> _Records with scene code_

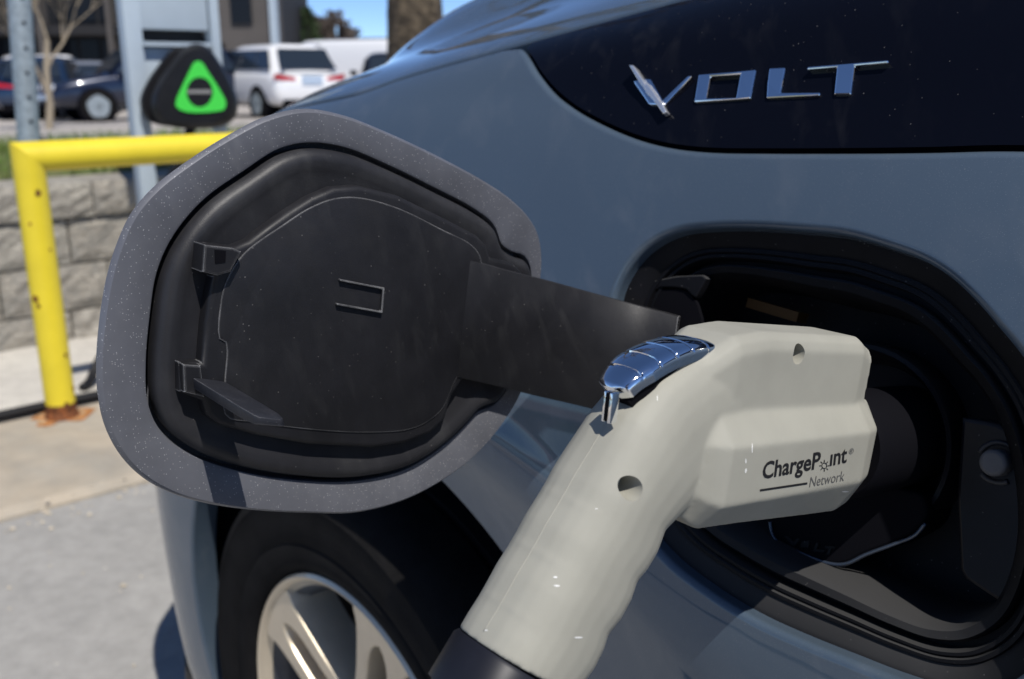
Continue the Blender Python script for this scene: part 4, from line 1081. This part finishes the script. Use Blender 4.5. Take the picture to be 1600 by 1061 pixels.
# ================================================================== THE PLUG
PF = .24
plug = thing('charging_plug', W(PF, .2, .84), 'off-white charging plug with a chrome thumb lever pushed into the port', 'charging plug')
def pl(r, z, g=0): return W(PF+g, r, z)
tmp = MB()
def sweep(path, half, wid, ex=2.6, n=28):
    rings = []
    for i, (r, z) in enumerate(path):
        a = path[max(i-1, 0)]; b = path[min(i+1, len(path)-1)]; t = Vector((b[0]-a[0], b[1]-a[1])).normalized(); nr = Vector((-t.y, t.x))
        ring = []
        for j in range(n):
            th = 2*math.pi*j/n; c, s = math.cos(th), math.sin(th)
            x = half[i]*math.copysign(abs(c)**(2/ex), c); y = wid[i]*math.copysign(abs(s)**(2/ex), s)
            ring.append(pl(r+nr.x*x, z+nr.y*x, y))
        rings.append(ring)
    return rings
gd = Vector((.68, .735)); gp_ = Vector((.735, -.68))
g0 = Vector((.1935, .8512))+gp_*.0262
gpath = [g0-gd*.012]
grip = [g0+gd*t for t in (0, .012, .024, .036, .048, .06, .07)]
grip = [(p.x, p.y) for p in grip]
gl = [(g0.x+gd.x*t, g0.y+gd.y*t) for t in np.linspace(-.001, .074, 18)]
wv = [.0009*math.sin(2*math.pi*(i-2)/5.2) for i in range(18)]
halfs = [.0262+w for w in wv]
gl = [(r+gp_.x*w, z+gp_.y*w) for (r, z), w in zip(gl, wv)]
path = gl+[(.2765, .897), (.288, .9035), (.302, .9065), (.32, .906)]
halfs += [.0300, .0330, .0352, .0370]
wids = [.0225]*18+[.0218, .0205, .0192, .0182]
tmp.rings(sweep(path, halfs, wids, 2.5), True, True, True)
# head: loft along the tilted axis
ax = Vector((math.cos(R_(10.8)), -math.sin(R_(10.8)))); up_ = Vector((math.sin(R_(10.8)), math.cos(R_(10.8)))); H0 = Vector((.33, .895))
def hd(s, h, g): q = H0+ax*s+up_*h; return pl(q.x, q.y, g)
def sect(s, top_h, bt, wt, wl, hb, k=1.0, shelf=.0195, s_low=0):
    half = [(0, top_h), (wt-.005, top_h), (wt, top_h-.006), (wt, shelf+.003), (wl, .003), (wl, -.0215), (wl*.56, -hb), (0, -hb)]
    return [hd(s, h, -g) for g, h in half]+[hd(s, h, g) for g, h in half[-2:0:-1]]
rings = [sect(-.030, .040, 0, .0165, .0185, .018), sect(-.015, .0475, 0, .0175, .022, .033), sect(.0, .049, 0, .018, .0265, .0425), sect(.03, .0485, 0, .0182, .0272, .0432), sect(.06, .0475, 0, .0185, .0275, .0432), sect(.084, .0465, 0, .0185, .0275, .0425)]
# upper latch housing and lower barrel as separate closed lofts joined by the remesh
def loft(sec, S_): tmp.rings([[hd(s, h, g) for g, h in sec(s)] for s in S_], True, True, True)
def upper(s):
    t = .049-.02*s if s > 0 else .049+.12*s
    w = .0178+.008*max(s, 0); b = -.01
    if s > .088: t -= .004; w -= .002
    if s < -.02: w = .0178-(-.02-s)*.16; t = .0445-(-.02-s)*.45
    return [(-w, b), (-w, t-.007), (-w+.002, t-.0025), (-w+.006, t), (w-.006, t), (w-.002, t-.0025), (w, t-.007), (w, b)]
loft(upper, (-.05, -.035, -.02, -.01, 0, .03, .06, .08, .0905, .093))
def lower(s):
    w = .0268; t = .0175; k = 1
    if s < -.03: q_ = min(1, (-.03-s)/.02); k = 1-.42*q_; w = .0268-.010*q_
    if s > .09: q_ = (s-.09)/.012; w -= .003*q_; k = 1-.12*q_
    return [(-w*.62*k, t*k), (-w*k-.0004, .0035*k), (-w*k-.0004, -.0215*k), (-w*.62, -(.0345+.055*max(min(s+.02, .1), 0))*k), (w*.62, -(.0345+.055*max(min(s+.02, .1), 0))*k), (w*k, -.0215*k), (w*k, .0035*k), (w*.62*k, t*k)]
loft(lower, (-.052, -.045, -.038, -.033, -.028, 0, .03, .06, .084, .096, .102))
po = tmp.obj('plug_tmp', M_plug, None)
def evalmesh(o):
    dg = bpy.context.evaluated_depsgraph_get(); dg.update(); return bpy.data.meshes.new_from_object(o.evaluated_get(dg))
md = po.modifiers.new('r', 'REMESH'); md.mode = 'VOXEL'; md.voxel_size = .00085; md.use_smooth_shade = True
ms = po.modifiers.new('s', 'SMOOTH'); ms.factor = .5; ms.iterations = 12
bpy.context.view_layer.update()
me = evalmesh(po); po.modifiers.clear(); po.data = me
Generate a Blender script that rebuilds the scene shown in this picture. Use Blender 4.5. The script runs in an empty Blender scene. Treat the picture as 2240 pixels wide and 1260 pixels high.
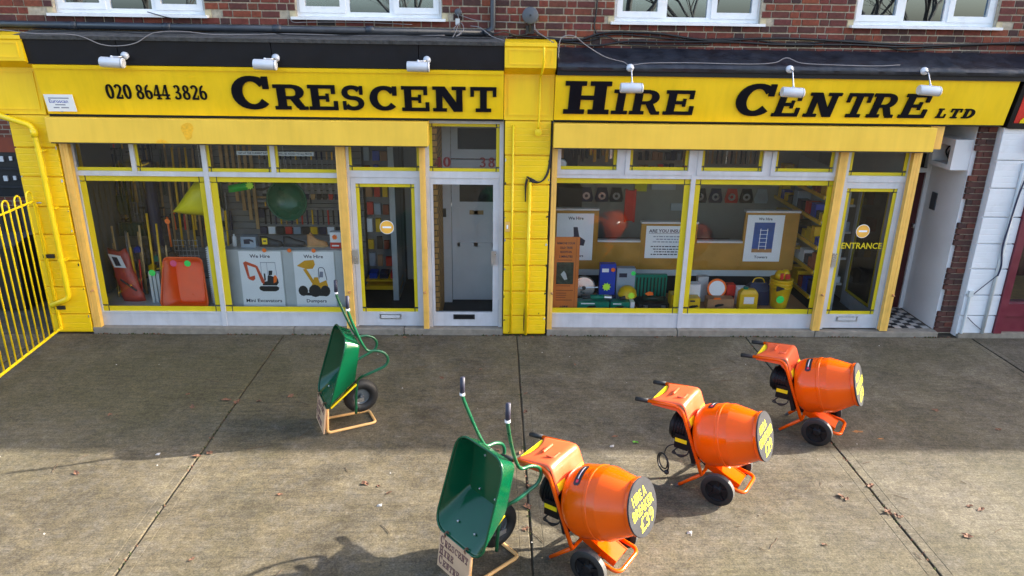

> _Task to carry out_
In the records above, collect each line with "Blender".

> _Response to this task_
Continue the Blender Python script for this scene: part 4, from line 1081. This part finishes the script. Use Blender 4.5. Take the picture to be 1600 by 1061 pixels.
Generate a Blender script that rebuilds the scene shown in this picture. Use Blender 4.5. The script runs in an empty Blender scene. Treat the picture as 2240 pixels wide and 1260 pixels high.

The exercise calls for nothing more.